Apple may have little choice but to raise the price of its upcoming iPhone 18 Pro Max, as production costs are projected to rise sharply compared with the current generation. If industry estimates prove accurate, the flagship model could cost consumers around US$200 more, with some analysts suggesting an even steeper increase when it is expected to debut in September.
The anticipated price increase comes despite Apple's recent decision to leave iPhone prices unchanged while raising prices on several other product lines. Market analysts have long argued that maintaining the current pricing strategy will become increasingly difficult, particularly for Apple's next-generation premium smartphones.

Memory shortages drive manufacturing costs higher
According to new estimates from Counterpoint Research, the bill of materials (BOM) required to manufacture an iPhone 18 Pro Max could be roughly US$300 higher than that of the current Pro Max model.
Such an increase would represent one of the largest year-on-year jumps in production costs in the history of Apple's flagship smartphones.
Component costs typically rise with each generation as new technologies are introduced. For example, the iPhone 15 Pro Max reportedly cost around 12% more to manufacture than its predecessor, while the iPhone 16 series also saw modest increases.
This year, however, the situation appears considerably more severe.
Counterpoint attributes the surge primarily to a global shortage of memory chips, forcing Apple to pay significantly more for critical components.
Although the report does not disclose detailed pricing for individual parts, analysts estimate that the cost of NAND flash storage for the 12GB RAM, 1TB storage version of the iPhone 18 Pro Max could increase by nearly four times compared with the previous generation.
The cost of DRAM memory is also expected to rise by a similar margin, making memory components the largest contributor to the higher manufacturing bill.
Other hardware categories are expected to remain relatively stable. Processor costs are forecast to change little, camera modules may become slightly more expensive, while display costs could decline modestly thanks to continued improvements in Apple's supply chain and manufacturing efficiency.
Apple may again rely on subtle pricing strategies
Apple has long been known for adjusting pricing in ways that soften the impact for consumers.
When introducing the iPhone 15 Pro Max, for example, the company discontinued the 128GB storage option. As a result, the starting price appeared unchanged compared with the previous generation's 256GB model, even though customers effectively paid more to enter the lineup.
Analysts believe Apple could adopt a similar strategy with the iPhone 18 Pro series by reshuffling storage configurations while also implementing direct price increases.
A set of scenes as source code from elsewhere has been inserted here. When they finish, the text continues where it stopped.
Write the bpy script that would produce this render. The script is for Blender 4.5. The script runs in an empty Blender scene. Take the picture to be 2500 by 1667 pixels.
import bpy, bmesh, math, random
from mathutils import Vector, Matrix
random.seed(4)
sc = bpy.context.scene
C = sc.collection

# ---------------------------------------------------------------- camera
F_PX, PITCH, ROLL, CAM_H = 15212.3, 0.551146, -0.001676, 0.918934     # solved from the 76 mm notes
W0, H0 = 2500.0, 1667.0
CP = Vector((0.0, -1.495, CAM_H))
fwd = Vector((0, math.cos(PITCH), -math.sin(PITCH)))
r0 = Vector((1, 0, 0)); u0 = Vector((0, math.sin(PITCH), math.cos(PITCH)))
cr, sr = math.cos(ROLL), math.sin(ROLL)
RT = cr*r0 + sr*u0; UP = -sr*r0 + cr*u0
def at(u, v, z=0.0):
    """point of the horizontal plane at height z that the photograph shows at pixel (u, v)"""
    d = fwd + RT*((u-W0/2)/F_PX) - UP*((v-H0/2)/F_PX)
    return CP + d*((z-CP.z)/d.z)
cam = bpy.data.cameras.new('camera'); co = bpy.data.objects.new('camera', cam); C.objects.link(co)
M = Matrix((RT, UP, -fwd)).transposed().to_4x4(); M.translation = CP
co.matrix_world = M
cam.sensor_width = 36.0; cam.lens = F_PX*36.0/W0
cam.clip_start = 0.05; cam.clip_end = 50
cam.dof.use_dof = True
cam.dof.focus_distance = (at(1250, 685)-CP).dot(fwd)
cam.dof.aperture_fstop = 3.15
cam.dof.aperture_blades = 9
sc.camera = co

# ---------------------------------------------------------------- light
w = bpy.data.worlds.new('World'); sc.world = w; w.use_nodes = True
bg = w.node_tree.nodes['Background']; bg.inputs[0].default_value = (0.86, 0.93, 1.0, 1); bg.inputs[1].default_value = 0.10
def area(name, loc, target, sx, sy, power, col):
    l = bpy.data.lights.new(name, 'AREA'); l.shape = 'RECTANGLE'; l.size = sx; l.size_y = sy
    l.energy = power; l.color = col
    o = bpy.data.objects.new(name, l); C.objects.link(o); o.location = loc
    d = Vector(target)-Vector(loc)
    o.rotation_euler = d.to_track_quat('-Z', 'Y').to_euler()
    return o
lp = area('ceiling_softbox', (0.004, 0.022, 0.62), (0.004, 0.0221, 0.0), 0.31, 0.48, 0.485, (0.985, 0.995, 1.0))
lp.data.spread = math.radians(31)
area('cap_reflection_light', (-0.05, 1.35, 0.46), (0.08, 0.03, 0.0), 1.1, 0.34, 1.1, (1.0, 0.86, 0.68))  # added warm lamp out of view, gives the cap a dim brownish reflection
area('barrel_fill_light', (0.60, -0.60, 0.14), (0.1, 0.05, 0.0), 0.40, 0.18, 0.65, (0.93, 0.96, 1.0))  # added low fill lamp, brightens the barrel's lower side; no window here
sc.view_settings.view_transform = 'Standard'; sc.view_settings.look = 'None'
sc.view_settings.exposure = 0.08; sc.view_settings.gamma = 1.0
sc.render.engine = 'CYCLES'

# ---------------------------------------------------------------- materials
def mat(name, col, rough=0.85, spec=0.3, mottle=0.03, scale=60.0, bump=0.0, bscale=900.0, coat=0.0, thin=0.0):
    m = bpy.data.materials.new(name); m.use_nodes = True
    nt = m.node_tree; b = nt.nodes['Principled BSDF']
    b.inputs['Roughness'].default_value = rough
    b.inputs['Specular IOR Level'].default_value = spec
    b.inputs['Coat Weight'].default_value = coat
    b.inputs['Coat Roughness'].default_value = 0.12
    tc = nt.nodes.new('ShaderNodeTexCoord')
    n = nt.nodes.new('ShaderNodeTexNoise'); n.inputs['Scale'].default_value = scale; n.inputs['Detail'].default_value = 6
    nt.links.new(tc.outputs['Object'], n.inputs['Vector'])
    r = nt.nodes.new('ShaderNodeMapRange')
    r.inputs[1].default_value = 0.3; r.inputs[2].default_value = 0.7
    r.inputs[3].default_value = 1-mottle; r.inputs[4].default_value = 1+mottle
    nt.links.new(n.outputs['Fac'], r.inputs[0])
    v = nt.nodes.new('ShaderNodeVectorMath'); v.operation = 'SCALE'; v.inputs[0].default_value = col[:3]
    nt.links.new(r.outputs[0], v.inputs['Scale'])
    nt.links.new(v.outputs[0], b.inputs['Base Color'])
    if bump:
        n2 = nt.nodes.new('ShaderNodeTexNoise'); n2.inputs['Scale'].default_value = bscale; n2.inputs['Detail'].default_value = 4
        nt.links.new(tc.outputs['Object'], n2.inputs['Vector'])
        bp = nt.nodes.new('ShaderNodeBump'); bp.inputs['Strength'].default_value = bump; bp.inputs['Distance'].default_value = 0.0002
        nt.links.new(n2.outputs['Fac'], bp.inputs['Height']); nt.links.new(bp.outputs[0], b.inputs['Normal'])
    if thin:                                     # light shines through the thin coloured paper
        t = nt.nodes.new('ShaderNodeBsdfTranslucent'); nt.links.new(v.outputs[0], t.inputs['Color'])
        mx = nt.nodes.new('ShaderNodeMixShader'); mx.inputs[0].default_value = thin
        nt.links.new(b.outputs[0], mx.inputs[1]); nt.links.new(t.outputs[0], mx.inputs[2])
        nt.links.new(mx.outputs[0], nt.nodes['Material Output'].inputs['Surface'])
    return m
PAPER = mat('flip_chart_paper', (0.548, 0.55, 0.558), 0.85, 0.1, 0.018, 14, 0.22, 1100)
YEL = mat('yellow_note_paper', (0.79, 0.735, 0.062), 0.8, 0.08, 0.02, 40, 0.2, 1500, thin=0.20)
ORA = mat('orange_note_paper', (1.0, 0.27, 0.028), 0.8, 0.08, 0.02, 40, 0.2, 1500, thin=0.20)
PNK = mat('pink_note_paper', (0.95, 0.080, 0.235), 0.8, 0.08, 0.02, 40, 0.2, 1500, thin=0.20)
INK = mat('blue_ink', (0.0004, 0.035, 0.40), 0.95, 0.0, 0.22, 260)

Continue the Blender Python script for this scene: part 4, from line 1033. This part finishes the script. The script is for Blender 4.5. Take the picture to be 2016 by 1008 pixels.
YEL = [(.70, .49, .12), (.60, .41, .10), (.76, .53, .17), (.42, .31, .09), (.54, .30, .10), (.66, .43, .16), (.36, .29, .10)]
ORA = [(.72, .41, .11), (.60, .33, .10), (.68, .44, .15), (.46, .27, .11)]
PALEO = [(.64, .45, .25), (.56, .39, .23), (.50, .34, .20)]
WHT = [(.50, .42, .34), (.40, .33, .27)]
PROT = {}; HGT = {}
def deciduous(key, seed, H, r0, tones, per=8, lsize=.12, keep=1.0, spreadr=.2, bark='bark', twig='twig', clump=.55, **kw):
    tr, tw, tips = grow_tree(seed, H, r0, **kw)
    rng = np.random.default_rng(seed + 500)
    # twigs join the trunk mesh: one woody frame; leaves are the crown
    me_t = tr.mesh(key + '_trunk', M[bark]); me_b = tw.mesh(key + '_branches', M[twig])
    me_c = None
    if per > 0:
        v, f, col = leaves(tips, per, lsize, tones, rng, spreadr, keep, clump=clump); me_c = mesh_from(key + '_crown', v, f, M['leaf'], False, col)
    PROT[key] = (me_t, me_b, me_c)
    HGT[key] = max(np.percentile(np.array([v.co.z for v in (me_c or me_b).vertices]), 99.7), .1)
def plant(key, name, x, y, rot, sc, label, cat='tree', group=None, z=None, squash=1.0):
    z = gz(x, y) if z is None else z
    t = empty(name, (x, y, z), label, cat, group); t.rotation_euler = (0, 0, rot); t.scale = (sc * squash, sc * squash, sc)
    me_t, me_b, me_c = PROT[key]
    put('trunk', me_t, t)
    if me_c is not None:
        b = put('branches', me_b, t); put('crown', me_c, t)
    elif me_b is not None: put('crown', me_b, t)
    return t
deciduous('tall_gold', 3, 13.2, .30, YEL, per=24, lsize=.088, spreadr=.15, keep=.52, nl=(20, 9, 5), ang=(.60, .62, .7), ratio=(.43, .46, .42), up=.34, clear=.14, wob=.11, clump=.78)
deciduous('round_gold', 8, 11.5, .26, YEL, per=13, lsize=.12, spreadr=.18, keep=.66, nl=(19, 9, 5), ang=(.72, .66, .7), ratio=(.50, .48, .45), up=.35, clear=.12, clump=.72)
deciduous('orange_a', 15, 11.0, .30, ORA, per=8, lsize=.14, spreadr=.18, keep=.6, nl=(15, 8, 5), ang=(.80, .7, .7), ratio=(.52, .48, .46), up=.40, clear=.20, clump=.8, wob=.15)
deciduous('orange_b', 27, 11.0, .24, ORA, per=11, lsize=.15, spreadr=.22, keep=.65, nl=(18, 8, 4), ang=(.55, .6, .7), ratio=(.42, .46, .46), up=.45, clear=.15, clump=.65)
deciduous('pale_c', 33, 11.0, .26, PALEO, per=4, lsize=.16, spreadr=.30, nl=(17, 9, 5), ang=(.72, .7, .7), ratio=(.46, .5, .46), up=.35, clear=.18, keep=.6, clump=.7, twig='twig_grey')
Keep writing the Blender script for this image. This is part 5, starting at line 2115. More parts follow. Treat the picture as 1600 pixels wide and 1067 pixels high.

Counterpoint estimates that consumers may pay around US$200 more for each iPhone 18 Pro or iPhone 18 Pro Max.
Even with such increases, Apple's profit margins could still come under pressure because component costs are rising faster than retail prices.
While the bill of materials is a useful benchmark for comparing production costs across smartphone generations, it does not reflect Apple's total expenses.
Thanks to its enormous purchasing power, Apple typically negotiates component prices well below standard market rates, meaning its actual manufacturing costs may be lower than industry estimates.
The BOM also excludes spending on research and development, industrial design, software engineering, marketing, supply chain operations and after-sales services - all of which continue to increase as Apple's products become more sophisticated.
As a result, pricing decisions for the iPhone 18 lineup will depend on far more than hardware costs alone.
Foldable iPhone Ultra could arrive at a challenging moment
For now, all estimates remain speculative and are based on current supply chain reports and expected hardware specifications. Apple's official pricing is unlikely to be confirmed until its traditional September product launch event.
At the same time, attention is also turning to Apple's long-rumored foldable iPhone, widely referred to as the iPhone Ultra, which is expected to debut around the same period.
If Apple introduces the device at the prices currently being discussed, analysts believe it could become the company's most expensive consumer smartphone ever - and perhaps its biggest pricing challenge.
According to Apple analyst Ming-Chi Kuo, the foldable iPhone Ultra could retail for between US$2,300 and US$2,500, making it the most expensive iPhone Apple has ever produced.
Other reports, including estimates cited by Engadget, suggest the starting price is unlikely to fall below US$2,000, with many forecasts clustering around US$2,399.
The premium pricing is expected to reflect the use of a new-generation foldable OLED display with an almost invisible crease, a highly durable liquid metal hinge, and numerous newly developed components that will initially be produced in limited volumes.
The foldable model is also expected to require a significantly more complex manufacturing process than conventional iPhones, further increasing production costs.
According to Ming-Chi Kuo's latest supply chain survey, Apple plans to ship only 500,000 to 1 million foldable iPhones during the initial launch phase before increasing production to around 7–8 million units in the following year.
Limited early supply could lead to rapid sellouts after launch, similar to the market response following the debut of the iPhone X in 2017.
Industry observers believe that launching an iPhone 18 Pro Max with a possible US$200 price increase alongside an ultra-premium foldable iPhone priced above US$2,300 would represent a significant shift in Apple's premium product strategy, testing just how much consumers are willing to pay for the company's most advanced devices.